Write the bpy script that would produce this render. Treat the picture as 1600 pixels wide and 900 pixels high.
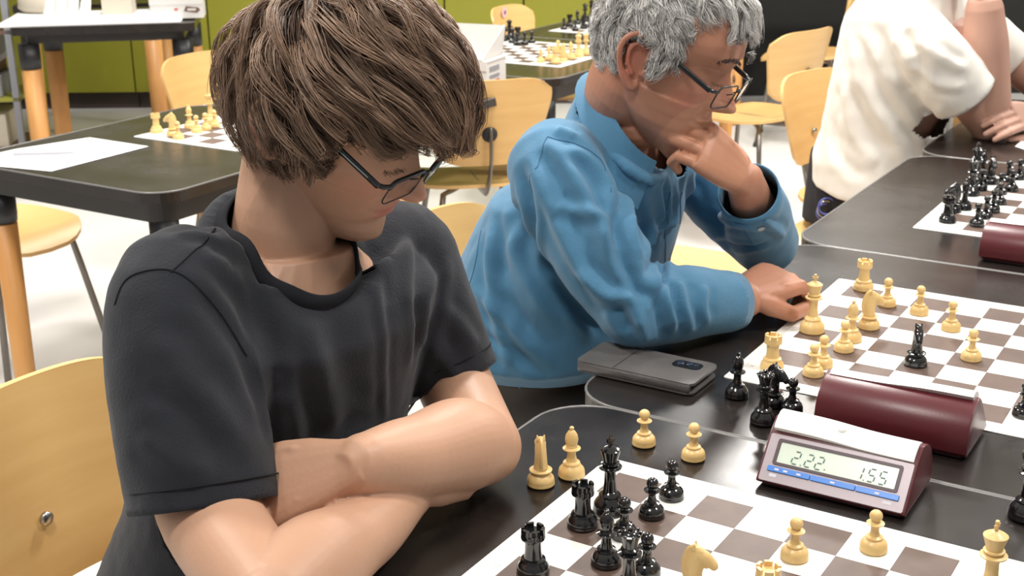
import bpy, bmesh, math, random
import numpy as np
from mathutils import Vector, Matrix, Euler, noise
from mathutils.bvhtree import BVHTree
C = bpy.context.scene.collection
PI = math.pi
random.seed(7); RNG = np.random.default_rng(7)
for o in list(bpy.data.objects): bpy.data.objects.remove(o)

# ---------------------------------------------------------------- camera
PITCH, ROLL, CZ, FPX, TZ = .32152677, -.01054964, 1.42061833, 2047.4, .74
_F = Vector((0, math.cos(PITCH), -math.sin(PITCH))); _u = Vector((0, math.sin(PITCH), math.cos(PITCH)))
_X = Vector((math.cos(ROLL), 0, 0)) + math.sin(ROLL)*_u
_U = Vector((-math.sin(ROLL), 0, 0)) + math.cos(ROLL)*_u
CAM = Vector((0, 0, CZ))
cd = bpy.data.cameras.new('camera'); cam = bpy.data.objects.new('camera', cd); C.objects.link(cam)
cd.sensor_width = 36; cd.lens = 36*FPX/1600; cd.clip_start = .05; cd.clip_end = 60
cam.matrix_world = Matrix((( _X.x, _U.x, -_F.x, 0), (_X.y, _U.y, -_F.y, 0), (_X.z, _U.z, -_F.z, CZ), (0, 0, 0, 1)))
cd.dof.use_dof = True; cd.dof.focus_distance = 1.4; cd.dof.aperture_fstop = 15
sc = bpy.context.scene; sc.camera = cam
sc.view_settings.view_transform = 'Standard'; sc.view_settings.look = 'None'
sc.view_settings.gamma = 1; sc.view_settings.use_curve_mapping = False
sc.view_settings.exposure = EXPO = 0.0

# ---------------------------------------------------------------- world and lamps
w = bpy.data.worlds.new('world'); sc.world = w; w.use_nodes = True
w.node_tree.nodes['Background'].inputs[0].default_value = (.95, .97, 1, 1)
w.node_tree.nodes['Background'].inputs[1].default_value = .32
def lamp(name, loc, size, power, col=(1, .965, .92), rot=(0, 0, 0), sy=None):
    l = bpy.data.lights.new(name, 'AREA'); l.energy = power; l.color = col; l.size = size
    l.shape = 'RECTANGLE' if sy else 'SQUARE'
    if sy: l.size_y = sy
    o = bpy.data.objects.new(name, l); C.objects.link(o); o.location = loc; o.rotation_euler = rot
    return o
for i, (x, y, s, p) in enumerate([(-.5, .6, .35, 27), (1.5, 1.3, .35, 38), (-1.7, 2.3, .4, 56), (.3, 3.0, .4, 62), (2.4, 3.4, .4, 48),
                                  (-1.5, 5.5, .5, 58), (1.2, 5.6, .5, 70), (3.2, 5.6, .5, 45)]):
    lamp('ceiling_lamp', (x, y, 2.93), s, p)

def at(px, py, Y):
    "the point seen at pixel (px, py) whose world y is Y"
    d = _F + _X*((px-800)/FPX) - _U*((py-450)/FPX); return CAM + d*(Y/d.y)
def atz(px, py, z=TZ):
    d = _F + _X*((px-800)/FPX) - _U*((py-450)/FPX); return CAM + d*((z-CZ)/d.z)
# table rows run along one common direction: a points from the players across the tables, b towards the camera end of the row
TH = -.555
AX = Vector((math.cos(TH), math.sin(TH), 0)); BX = Vector((math.sin(TH), -math.cos(TH), 0))
O1 = Vector((.12127392, 1.36612609, 0))
def W(a, b, z=TZ): return O1 + AX*a + BX*b + Vector((0, 0, z))

# ---------------------------------------------------------------- materials
def mat(name, col, rough=.5, metal=0, spec=.5, coat=0, coat_r=.05, noise_amt=0, noise_scale=8, col2=None, bump=0, bump_scale=60, sss=0, trans=0, sheen=0, alpha=1, stretch=None, rough_var=0):
    m = bpy.data.materials.new(name); m.use_nodes = True
    nt = m.node_tree; b = nt.nodes['Principled BSDF']; L = nt.links.new
    b.inputs['Base Color'].default_value = (*col, 1); b.inputs['Roughness'].default_value = rough
    b.inputs['Metallic'].default_value = metal; b.inputs['Specular IOR Level'].default_value = spec
    b.inputs['Coat Weight'].default_value = coat; b.inputs['Coat Roughness'].default_value = coat_r
    b.inputs['Transmission Weight'].default_value = trans; b.inputs['Alpha'].default_value = alpha
    if sheen: b.inputs['Sheen Weight'].default_value = sheen; b.inputs['Sheen Roughness'].default_value = .6
    if sss:
        b.inputs['Subsurface Weight'].default_value = sss; b.inputs['Subsurface Radius'].default_value = (.012, .005, .003); b.inputs['Subsurface Scale'].default_value = 1
    tc = nt.nodes.new('ShaderNodeTexCoord'); mp = nt.nodes.new('ShaderNodeMapping'); L(tc.outputs['Object'], mp.inputs[0])
    if stretch: mp.inputs['Scale'].default_value = stretch
    if col2 is not None:
        n = nt.nodes.new('ShaderNodeTexNoise'); n.inputs['Scale'].default_value = noise_scale; n.inputs['Detail'].default_value = 6; L(mp.outputs[0], n.inputs[0])
        r = nt.nodes.new('ShaderNodeValToRGB'); L(n.outputs[0], r.inputs[0])
        r.color_ramp.elements[0].color = (*col, 1); r.color_ramp.elements[1].color = (*col2, 1)
        r.color_ramp.elements[0].position = .35; r.color_ramp.elements[1].position = .68
        L(r.outputs[0], b.inputs['Base Color'])
    if rough_var:
        n = nt.nodes.new('ShaderNodeTexNoise'); n.inputs['Scale'].default_value = 5; n.inputs['Detail'].default_value = 8; L(mp.outputs[0], n.inputs[0])
        q = nt.nodes.new('ShaderNodeMapRange'); L(n.outputs[0], q.inputs[0]); q.inputs[1].default_value = .3; q.inputs[2].default_value = .7
        q.inputs[3].default_value = rough-rough_var; q.inputs[4].default_value = rough+rough_var; L(q.outputs[0], b.inputs['Roughness'])
    if bump:
        n = nt.nodes.new('ShaderNodeTexNoise'); n.inputs['Scale'].default_value = bump_scale; n.inputs['Detail'].default_value = 4; L(mp.outputs[0], n.inputs[0])
        k = nt.nodes.new('ShaderNodeBump'); k.inputs['Strength'].default_value = bump; k.inputs['Distance'].default_value = .002
        L(n.outputs[0], k.inputs['Height']); L(k.outputs[0], b.inputs['Normal'])
    return m
def use_attr(m, name='Col'):
    nt = m.node_tree; a = nt.nodes.new('ShaderNodeVertexColor'); a.layer_name = name
    nt.links.new(a.outputs[0], nt.nodes['Principled BSDF'].inputs['Base Color']); return m
M = dict(
 floor=mat('floor_lino', (.74, .73, .71), .35, col2=(.80, .79, .77), noise_scale=1.5, spec=.4),
 white_wall=mat('white_wall', (.8, .79, .77), .8),
 ceiling=mat('ceiling_paint', (.82, .81, .79), .9),
 green=mat('olive_green_laminate', (.255, .25, .022), .45, col2=(.275, .27, .026), noise_scale=2),
 plinth=mat('dark_plinth', (.05, .035, .03), .6),
 table=mat('black_table_linoleum', (.013, .010, .009), .26, spec=.5, col2=(.022, .017, .015), noise_scale=14, rough_var=.07, bump=.06, bump_scale=25),
 edge=mat('table_edge_black', (.02, .017, .015), .38),
 lip=mat('table_edge_highlight', (.16, .155, .15), .3, spec=.7),
 wood=mat('beech_veneer', (.78, .50, .20), .38, col2=(.70, .42, .155), noise_scale=3, stretch=(1, 1, 9), spec=.4, coat=.15),
 beech=mat('beech_leg', (.70, .36, .12), .45, col2=(.60, .28, .085), noise_scale=5, stretch=(6, 6, .6)),
 legcap=mat('black_leg_cap', (.012, .012, .014), .4),
 steel=mat('dark_steel_tube', (.22, .20, .18), .35, metal=.8),
 rubber=mat('rubber', (.02, .02, .02), .7),
 rivet=mat('rivet_steel', (.45, .44, .42), .3, metal=1),
 cream=mat('boxwood_piece', (.80, .56, .24), .33, spec=.5, col2=(.76, .51, .20), noise_scale=60, stretch=(1, 1, .3)),
 black=mat('black_lacquer_piece', (.006, .006, .007), .12, spec=.6, coat=.5, coat_r=.04),
 felt=mat('felt', (.03, .07, .04), .95),
 bwhite=mat('board_vinyl_white', (.84, .83, .79), .42),
 bbrown=mat('board_vinyl_brown', (.098, .060, .046), .45, col2=(.122, .078, .060), noise_scale=30),
 bline=mat('board_print_line', (.12, .12, .11), .5),
 bprint=mat('board_print_grey', (.45, .46, .45), .5),
 maroon=mat('clock_maroon', (.095, .012, .017), .33, spec=.5, bump=.05, bump_scale=400),
 mauve=mat('clock_front_mauve', (.31, .265, .285), .38, metal=.3, spec=.5),
 clockdark=mat('clock_dark', (.05, .022, .03), .4),
 lever=mat('clock_lever_white', (.86, .86, .83), .35),
 grey=mat('grey_plastic', (.33, .32, .33), .4),
 lcd=mat('lcd_screen', (.62, .70, .60), .2),
 digit=mat('lcd_digit', (.06, .13, .10), .4),
 blue=mat('clock_blue_strip', (.035, .19, .62), .3),
 bluedark=mat('clock_blue_gap', (.01, .05, .25), .4),
 print=mat('clock_print', (.62, .60, .66), .5),
 phone=mat('phone_case_leather', (.085, .08, .078), .42, col2=(.125, .118, .113), noise_scale=18, bump=.25, bump_scale=220),
 phonedark=mat('phone_black', (.01, .01, .012), .25),
 lens=mat('camera_lens', (.02, .03, .06), .08, coat=.6),
 paper=mat('paper', (.88, .88, .87), .6),
 card=mat('white_card', (.72, .70, .68), .6),
 foam=mat('grey_card', (.62, .60, .57), .7),
 pen=mat('white_pen', (.50, .50, .55), .3),
 greybox=mat('grey_box', (.30, .31, .34), .5), lilac=mat('lilac_box', (.55, .53, .66), .5), brownbox=mat('brown_box', (.16, .09, .06), .6),
 beige=mat('beige_cloth', (.62, .56, .46), .8), navy=mat('navy_card', (.02, .06, .30), .5), redp=mat('red_print', (.55, .12, .10), .5),
 pink=mat('pink_sticker', (.80, .55, .60), .5), purple=mat('purple_print', (.22, .08, .22), .5),
 glass=mat('spectacle_lens', (1, 1, 1), .02, trans=1, spec=.5), frame=mat('spectacle_frame', (.008, .010, .013), .25, coat=.3),
 frame_silver=mat('spectacle_inlay', (.5, .6, .6), .25, metal=.9),
 tshirt=mat('charcoal_cotton', (.015, .017, .023), .85, spec=.2, col2=(.023, .025, .033), noise_scale=9, bump=.35, bump_scale=350, sheen=.12),
 tseam=mat('charcoal_seam', (.016, .017, .021), .9, spec=.2),
 shirt=mat('blue_cotton', (.058, .185, .315), .7, spec=.2, col2=(.070, .210, .350), noise_scale=7, bump=.25, bump_scale=350, sheen=.2),
 shirt_in=mat('blue_cotton_inner', (.045, .14, .25), .8, spec=.2),
 button=mat('shirt_button', (.55, .62, .66), .25),
 white_cotton=mat('white_cotton', (.79, .755, .69), .8, spec=.2, col2=(.83, .80, .735), noise_scale=6, sheen=.2),
 trouser=mat('dark_trousers', (.012, .012, .016), .85), trouser_grey=mat('grey_trousers', (.11, .10, .09), .85),
 shoe=mat('shoe_black', (.02, .018, .018), .5),
 ring=mat('key_ring', (.10, .12, .45), .35),
 dark=mat('near_black', (.010, .010, .009), .7), olive=mat('dark_olive', (.055, .055, .012), .6),
 reddark=mat('dark_red_post', (.06, .02, .015), .5), yellowline=mat('yellow_green_shelf', (.38, .38, .06), .5),
)
M['glass'].node_tree.nodes['Principled BSDF'].inputs['IOR'].default_value = 1.12
def skin_mat(name, rough=.45):
    return use_attr(mat(name, (.6, .35, .25), rough, spec=.4, sss=.12, bump=.12, bump_scale=180))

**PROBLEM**
Without the pictures, return the listing above from its first line through the line that has "for o in list(bpy.data.objects): bpy.data.objects.remove(o)".

**TASK RESULT**
Write the bpy script that would produce this render. Treat the picture as 1600 pixels wide and 900 pixels high.
import bpy, bmesh, math, random
import numpy as np
from mathutils import Vector, Matrix, Euler, noise
from mathutils.bvhtree import BVHTree
C = bpy.context.scene.collection
PI = math.pi
random.seed(7); RNG = np.random.default_rng(7)
for o in list(bpy.data.objects): bpy.data.objects.remove(o)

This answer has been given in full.